July 23, 2014 at 2:10 p.m.

The weekend of little sleep (12/24/04)

Dear Reader

By By Jack Ronald-

It’s always tough with a small staff to accommodate everyone’s holiday plans. That’s why, when police reporter Rachelle Haughn told me her family was having a Christmas celebration a week early, I agreed to take the pager for the weekend.

The pager — for those of you without family members in the fraternity of emergency workers, police, and firefighters — is a portable system that dispatches fire trucks, ambulances, and first responders.

It is also — in its own way — a sleep deprivation device.

Or it can be on a busy weekend.

That’s what we ran into earlier this month.

The newspaper keeps a pager so that we can dispatch a photographer or reporter when necessary. Deciding when it’s necessary, however, can be a judgment call.

Health-related ambulance runs, for example, don’t merit sending a photographer. Serious traffic accidents or house fires do.

Trouble is, when a call comes in the middle of the night, it’s tough to decide whether you should grab a camera and go or just roll over and go back to sleep.

There’s no simple rule of thumb, and it’s easy to guess wrongly.

Because the pager can be loud when it is activated — a series of beeps and boops and a vibration followed by the dispatcher’s voice — I tend to set the volume down low and leave it in the bathroom adjoining our bedroom. That way, I can hear it if something happens but it won’t be shouting in my ear.

On a Saturday night a couple of weeks back, I was just moving into serious sleep when firemen were paged out for a house fire on the west side of Portland. No problem. So what if it’s midnight and snowing, a housefire is a housefire. Our readers have come to expect photo coverage along with a complete report.
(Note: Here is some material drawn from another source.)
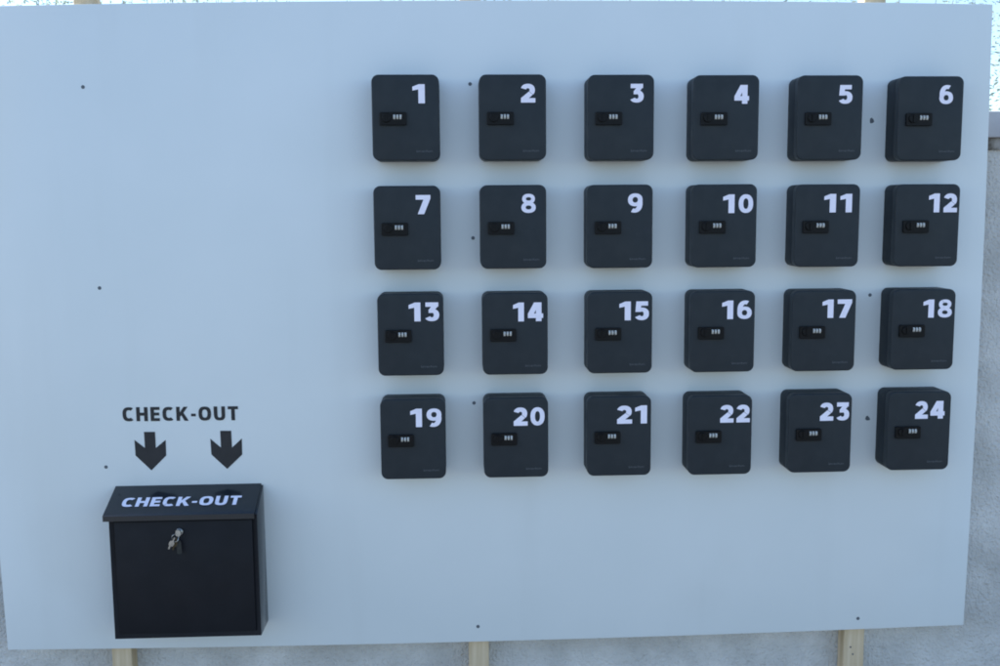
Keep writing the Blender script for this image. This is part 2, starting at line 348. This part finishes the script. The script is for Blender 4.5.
# ------------------------------------------------------------------ numbered key lock boxes
BW, BH, BD = .160, .2015, .071
def make_lockbox():
    root = empty('key_lock_box', (0, 0, 0))
    bm = bmesh.new()                                     # housing, with a shallow recess where the door meets it
    loft(bm, [(rrect(BW, BH, .017), -.0006), (rrect(BW, BH, .017), -.046), (rrect(BW-.001, BH-.001, .0165), -.0468),
              (rrect(BW-.006, BH-.006, .014), -.0470), (rrect(BW-.006, BH-.006, .014), -.0492)])
    obj('housing', bm, M_box, root, 40)
    bm = bmesh.new(); r = .0032                          # door with rolled edge
    loops = [(rrect(BW-.002, BH-.002, .016), -.0487), (rrect(BW, BH, .017), -.0492)]
    for k in range(6):
        a = math.radians(90*k/5)
        ins = r*(1-math.cos(a)); loops.append((rrect(BW-2*ins, BH-2*ins, .017-ins), -(BD-r)-r*math.sin(a)))
    loft(bm, loops)
    door = obj('door', bm, M_box, root, 40)
    # lock: low black case with a turning knob left and three number wheels right
    lx0, lx1, lz0, lz1 = -.0615, .002, -.0180, .0125
    bm = bmesh.new(); cx, cz = (lx0+lx1)/2, (lz0+lz1)/2
    loft(bm, [(rrect(lx1-lx0, lz1-lz0, .003, 4, cx, cz), -BD+.001), (rrect(lx1-lx0, lz1-lz0, .003, 4, cx, cz), -BD-.0055),
              (rrect(lx1-lx0-.002, lz1-lz0-.002, .002, 4, cx, cz), -BD-.0065)])
    lock = obj('lock_case', bm, M_plas, root, 40)
    bm = bmesh.new(); cyl(bm, (-.0455, -.001), .0105, -BD-.006, -BD-.0105, 28, .001)
    box(bm, -.0468, -.0442, -BD-.0128, -BD-.0100, -.0095, .0075)
    obj('knob', bm, M_plas, lock, 40)
    for k in range(3):
        bm = bmesh.new(); r = .0072; x0 = -.0290+k*.0074; w_ = .0047; n = 16
        # only the front arc of a wheel shows through the case
        P = []
        for i in range(n+1):
            a = math.radians(-72+144*i/n); P.append((-BD-.0028-r*math.cos(a)+.0005, r*math.sin(a)*.92+.0012))
        for (y0, z0), (y1, z1) in zip(P, P[1:]):
            vs = [bm.verts.new(p) for p in ((x0, y0, z0), (x0+w_, y0, z0), (x0+w_, y1, z1), (x0, y1, z1))]; bm.faces.new(vs)
        for xx in (x0, x0+w_): bm.faces.new([bm.verts.new((xx, y, z)) for y, z in P])
        bmesh.ops.recalc_face_normals(bm, faces=bm.faces[:])
        dl = obj('number_wheel', bm, M_dial, lock, 40)
    bm = bmesh.new()                                     # tiny worn maker's lettering, too small to read
    x = .0245; r_ = random.Random(5)
    for k in range(9):
        w_ = r_.choice((.0026, .0034, .0030))
        h_ = .0056 if k in (0, 5) else .0046
        box(bm, x, x+w_*.34, -BD-.00025, -BD-.0001, -.0815, -.0815+h_)
        box(bm, x+w_*.34, x+w_, -BD-.00022, -BD-.0001, -.0815+h_*(.25 if k % 3 else .0), -.0815+h_*(.8 if k % 2 else .6))
        x += w_+.0014
    obj('logo', bm, M_logo, root)
    return root
ROWS = [(-0.1176, 0.223, -0.09, 0.0462, 0.0334, 0.0444, 0.0292),
(0.1376, 0.2225, -0.04, 0.0541, 0.0345, 0.0439, 0.0348),
(0.3976, 0.221, -0.02, 0.0544, 0.0349, 0.044, 0.0333),
(0.6524, 0.2193, 0.0, 0.0549, 0.0327, 0.0443, 0.0355),
(0.9064, 0.218, -0.08, 0.0534, 0.0329, 0.0444, 0.0339),
(1.1546, 0.215, -0.11, 0.0533, 0.0341, 0.0453, 0.0342),
(-0.1191, -0.0381, -0.09, 0.0568, 0.0329, 0.0455, 0.0353),
(0.1372, -0.0381, -0.05, 0.0544, 0.0336, 0.0457, 0.0349),
(0.3967, -0.0393, -0.0, 0.0537, 0.0332, 0.0463, 0.036),
(0.6525, -0.0404, 0.01, 0.0701, 0.0312, 0.045, 0.074),
(0.9076, -0.0422, -0.17, 0.0595, 0.0324, 0.0448, 0.069),
(1.1571, -0.0438, -0.19, 0.0725, 0.032, 0.0458, 0.0711),
(-0.1157, -0.2975, -0.06, 0.0704, 0.033, 0.0459, 0.0741),
(0.14, -0.2988, -0.06, 0.0685, 0.0309, 0.0461, 0.0737),
(0.398, -0.2994, -0.03, 0.0712, 0.0307, 0.0463, 0.0732),
(0.6531, -0.3005, -0.02, 0.0716, 0.0314, 0.0458, 0.0742),
(0.9063, -0.3019, 0.0, 0.0692, 0.0325, 0.0456, 0.0741),
(1.1576, -0.3021, -0.13, 0.0704, 0.0302, 0.045, 0.0724),
(-0.1145, -0.5574, -0.06, 0.0699, 0.0307, 0.0459, 0.0758),
(0.1404, -0.5581, 0.01, 0.0708, 0.0303, 0.0458, 0.0772),
(0.3974, -0.5588, 0.01, 0.0692, 0.0315, 0.0456, 0.0752),
(0.6514, -0.5612, 0.04, 0.0738, 0.0323, 0.0446, 0.0751),
(0.9045, -0.5604, 0.02, 0.0726, 0.0318, 0.046, 0.0746),
(1.1575, -0.5593, -0.16, 0.0634, 0.0315, 0.045, 0.0759)]
def copy_tree(o, parent=None):
    c = o.copy(); COL.objects.link(c); c.parent = parent
    for ch in list(o.children): copy_tree(ch, c)
    return c
proto = make_lockbox()
boxes = [proto]+[copy_tree(proto) for _ in range(23)]
ROWN = ['top row', 'second row', 'third row', 'bottom row']
for i, (root, row) in enumerate(zip(boxes, ROWS)):
    x, z, a, nx, nz, nh, nw = row; num = str(i+1)
    root.location = (x, 0, z); root.rotation_euler = (0, math.radians(-a*1.0), 0)
    nb = ['leftmost', 'second from the left', 'third from the left', 'third from the right', 'second from the right', 'rightmost'][i % 6]
    tag(root, 'black key lock box with white number %s, %s of the %s' % (num, nb, ROWN[i//6]),
        'lock box', 'black key lock boxes in a grid on the white board')
    bm, wd = text_bm(num, .15, .215)
    for v in bm.verts: v.co = Vector(((v.co.x-wd)/wd*nw, v.co.y, v.co.z*nh))
    o = obj('number_sticker', bm, M_vinyl, root); o.location = (nx, -BD-.0006, nz)
    tag(o, 'white vinyl number %s' % num)

# ------------------------------------------------------------------ the check-out drop box
X0, X1, ZB, ZT = -.8580, -.4990, -1.0430, -.6840       # body
DF = .094
mx, mz = (X0+X1)/2, ZB
mail = empty('drop_box', (mx, 0, mz))
tag(mail, 'black metal drop box with sloping CHECK-OUT lid and a keyed door, on the white board', 'letterbox')
hw = (X1-X0)/2; H = ZT-ZB
zf = H-.049                                               # front height under the lid
def shell(bm, prof, x0, x1, flip=False):
    """prof: (y,z) polygon extruded in x"""
    A = [bm.verts.new((x0, y, z)) for y, z in prof]; B = [bm.verts.new((x1, y, z)) for y, z in prof]
    n = len(prof)
    for i in range(n): bm.faces.new((A[i], A[(i+1) % n], B[(i+1) % n], B[i]))
    bm.faces.new(A[::-1]); bm.faces.new(B); bmesh.ops.recalc_face_normals(bm, faces=bm.faces[:])
bm = bmesh.new()
shell(bm, [(-.0006, 0.0), (-.0006, H), (-DF, zf), (-DF, 0)], -hw, hw)
# recess for the door in the front
ff = [f for f in bm.faces if f.normal.y < -.9][0]
r = bmesh.ops.inset_region(bm, faces=[ff], thickness=.0105)
bmesh.ops.translate(bm, verts=ff.verts[:], vec=(0, .004, 0))
bmesh.ops.bevel(bm, geom=[e for e in bm.edges if all(abs(v.co.x) > hw-.0001 for v in e.verts) or all(v.co.y < -DF+1e-5 for v in e.verts)], offset=.0008, segments=2, profile=.5, affect='EDGES')
body = obj('body', bm, M_mail, mail, 30)
body.data.materials.append(M_mdoor)                       # the front frame is the same satin coat as the door
for p in body.data.polygons:
    if p.center.y < -DF+.006 and p.normal.y < -.5 or (p.center.y < -DF+.0045 and abs(p.center.x) < hw-.002): p.material_index = 1
dx, dz0, dz1 = hw-.0125, .0125, zf-.0125
bm = bmesh.new(); box(bm, -dx, dx, -DF-.0008, -DF+.006, dz0, dz1); bevel(bm, .0015, 2)
door = obj('door', bm, M_mdoor, mail, 40)
# lid: bent sheet with lip, sides folded
LX0, LX1 = -.8682-mx, -.5035-mx
yb, zb_, yf, zf_ = -.001, -.6800-mz, -.1060, -.7257-mz
T = .0016; lip = .0145
bm = bmesh.new()
shell(bm, [(yb, zb_), (yf+.002, zf_+.0006), (yf, zf_-.0014), (yf, zf_-lip), (yf+T, zf_-lip), (yf+T, zf_-.003), (yb, zb_-.0045)], LX0, LX1)
ee = [e for e in bm.edges if (all(abs(v.co.x-LX0) < 1e-5 for v in e.verts) or all(abs(v.co.x-LX1) < 1e-5 for v in e.verts))]
bmesh.ops.bevel(bm, geom=ee, offset=.0007, segments=2, profile=.5, affect='EDGES')
lid = obj('lid', bm, M_mail, mail, 30)
# lettering on the slope
slope = math.atan2(zb_-zf_, yb-yf)                        # rise over run towards the wall
bm, wd = text_bm('CHECK-OUT', .15)
sl = math.hypot(zb_-zf_, yb-yf); L = .2895; hgt = .0345
dv = Vector((0, math.cos(slope), math.sin(slope))); nv = Vector((0, -math.sin(slope), math.cos(slope)))
for v in bm.verts:
    s = .0310+v.co.z*hgt
    p = Vector((-.8330-mx+v.co.x/wd*L, yf, zf_))+dv*s+nv*(.0012-v.co.y)
    v.co = p
bm.normal_update()
o = obj('lettering', bm, M_vinyl, lid); tag(o, 'white CHECK-OUT lettering on the sloping lid')
# cylinder lock and its key
kx, kz = -.6882-mx, -.7724-mz
bm = bmesh.new(); cyl(bm, (kx, kz), .0088, -DF, -DF-.0045, 24, .0012); cyl(bm, (kx, kz), .0062, -DF-.004, -DF-.0058, 20, .0005)
cl = obj('cylinder_lock', bm, M_steel, mail, 40)

ky = -DF-.006
keys = empty('key_bunch', (kx+mx, ky, kz+mz))
tag(keys, 'small bunch of keys and a dark tag hanging from the lock of the drop box', 'keys')
bm = bmesh.new(); box(bm, -.0011, .0011, -.009, .002, -.004, .004)     # blade going into the lock
pts = rrect(.0125, .0150, .005, 5, .001, .001)
lp = [[bm.verts.new((xx, yy, zz)) for xx, zz in pts] for yy in (-.012, -.0095)]
n = len(pts)
for i in range(n): bm.faces.new((lp[0][i], lp[0][(i+1) % n], lp[1][(i+1) % n], lp[1][i]))
bm.faces.new(lp[0]); bm.faces.new(lp[1][::-1]); bmesh.ops.recalc_face_normals(bm, faces=bm.faces[:])
obj('key', bm, M_steel, keys, 35)
bm = bmesh.new(); c = Vector((-.0065, -.011, -.0105)); rr = .0095
tube(bm, [c+Vector((rr*math.cos(t)*.85, .003*math.sin(t*2), rr*math.sin(t))) for t in [2*math.pi*i/28 for i in range(28)]], .0010, 6, True)
obj('key_ring', bm, M_steel, keys, 60)
def hanging_key(px, pz, ang, ln, mat, yo):
    bm = bmesh.new()
    pr = [(-.0016, 0), (-.0016, -.010), (-.0055, -.0125), (-.0065, -.018), (-.005, -.024), (-.0024, -.026),
          (-.0024, -ln+.004), (-.0005, -ln), (.0018, -ln+.002), (.0018, -ln+.006), (.0009, -ln+.008), (.0024, -ln+.011), (.0012, -ln+.014), (.0024, -.026), (.005, -.024), (.0065, -.018), (.0055, -.0125), (.0016, -.010), (.0016, 0)]
    pr = [(x, z+.009) for x, z in pr]
    a = [bm.verts.new((x, -.001, z)) for x, z in pr]; b = [bm.verts.new((x, .001, z)) for x, z in pr]; n = len(pr)
    for i in range(n): bm.faces.new((a[i], a[(i+1) % n], b[(i+1) % n], b[i]))
    bm.faces.new(a); bm.faces.new(b[::-1]); bmesh.ops.recalc_face_normals(bm, faces=bm.faces[:]); bmesh.ops.triangulate(bm, faces=bm.faces[:])
    o = obj('key', bm, mat, keys); o.location = (px, yo, pz); o.rotation_euler = (math.radians(8), ang, 0)
    return o
hanging_key(-.0110, -.0160, math.radians(30), .036, M_steel, -.013)
hanging_key(-.0060, -.0180, math.radians(20), .036, M_brass, -.009)
bm = bmesh.new()
loft(bm, [(rrect(.0115, .034, .004, 4), 0), (rrect(.0115, .034, .004, 4), -.0022)])
o = obj('key_tag', bm, M_tag, keys, 35); o.location = (.0010, -.0065, -.0350); o.rotation_euler = (0, math.radians(-3), 0)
An easy call, but when I arrived at the scene, parking where I’d be safely out of the way, I found that the fire was contained to the attic. It had fortunately been discovered early, and firemen had been on the scene in time to get it quickly under control.
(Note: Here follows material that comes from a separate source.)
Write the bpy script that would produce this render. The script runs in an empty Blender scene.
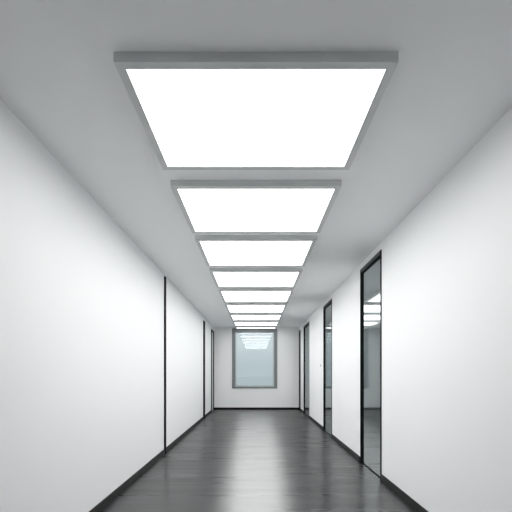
import bpy, bmesh, math
from mathutils import Vector

scene = bpy.context.scene
COL = scene.collection

# ------------------------------------------------------------------ camera
EYE = 1.27          # eye height
FPX = 420.0         # focal length in pixels of a 512 px frame
cam_data = bpy.data.cameras.new('camera')
cam_data.sensor_fit = 'HORIZONTAL'
cam_data.sensor_width = 36.0
cam_data.lens = 36.0 * FPX / 512.0
cam_data.shift_y = 116.5 / 512.0
cam_data.clip_start = 0.05
cam_data.clip_end = 500
cam = bpy.data.objects.new('camera', cam_data)
cam.location = (0, 0, EYE)
cam.rotation_euler = (math.pi / 2, 0, 0)
COL.objects.link(cam)
scene.camera = cam

# ------------------------------------------------------------------ world / exposure
world = bpy.data.worlds.new('hazy_daylight')
scene.world = world
world.use_nodes = True
wn, wl = world.node_tree.nodes, world.node_tree.links
wn.clear()
w_out = wn.new('ShaderNodeOutputWorld')
w_bg = wn.new('ShaderNodeBackground')
w_tc = wn.new('ShaderNodeTexCoord')
w_sep = wn.new('ShaderNodeSeparateXYZ')
w_map = wn.new('ShaderNodeMapRange')
w_ramp = wn.new('ShaderNodeValToRGB')
wl.new(w_tc.outputs['Generated'], w_sep.inputs[0])
wl.new(w_sep.outputs['Z'], w_map.inputs['Value'])
w_map.inputs['From Min'].default_value = -0.2
w_map.inputs['From Max'].default_value = 0.6
wl.new(w_map.outputs['Result'], w_ramp.inputs['Fac'])
w_ramp.color_ramp.elements[0].position = 0.27
w_ramp.color_ramp.elements[0].color = (0.50, 0.565, 0.58, 1)
w_ramp.color_ramp.elements[1].position = 0.33
w_ramp.color_ramp.elements[1].color = (0.62, 0.675, 0.69, 1)
wl.new(w_ramp.outputs['Color'], w_bg.inputs['Color'])
w_bg.inputs['Strength'].default_value = 1.12
wl.new(w_bg.outputs[0], w_out.inputs[0])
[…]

Good news for all concerned, but it didn’t translate into a photograph, so after about 25 minutes of standing around in the cold I went back to bed.

The next night the roads were getting slippery, and about 3:30 a.m. someone slid off into a field out near Salamonia. It wasn’t clear whether anyone was injured, so I stayed put. But the radio traffic didn’t stop.

And suddenly, from our bathroom in the middle of the night, I heard a voice I recognized. It was Lloyd Wright, a longtime Salamonia firefighter and one of my wife’s co-workers at Meshberger Brothers Stone.

Now, I don’t know about you, but I found it a little unnerving to hear Lloyd talking away in my bathroom in the wee small hours of the morning.

Fortunately, or unfortunately, someone else soon slid off a different section of county road and the Portland fire department and rescue units were paged out. That was close enough to home that I had to go.

Bundling up and taking the pager with me, I headed out, only to discover that my car was covered with ice and snow. After five minutes of scraping, I was finally on my way. The heater still wasn’t making much of a difference when the pager squawked again.

Everybody was OK. No injuries. No need for the fire department. No need for the rescue unit. No need for me to have gotten out of bed. No need to have cleaned my car windshield in the middle of the night.

The good news was that by the time I pulled back into the driveway, Lloyd and the Salamonia department had finished up and were calling it a night.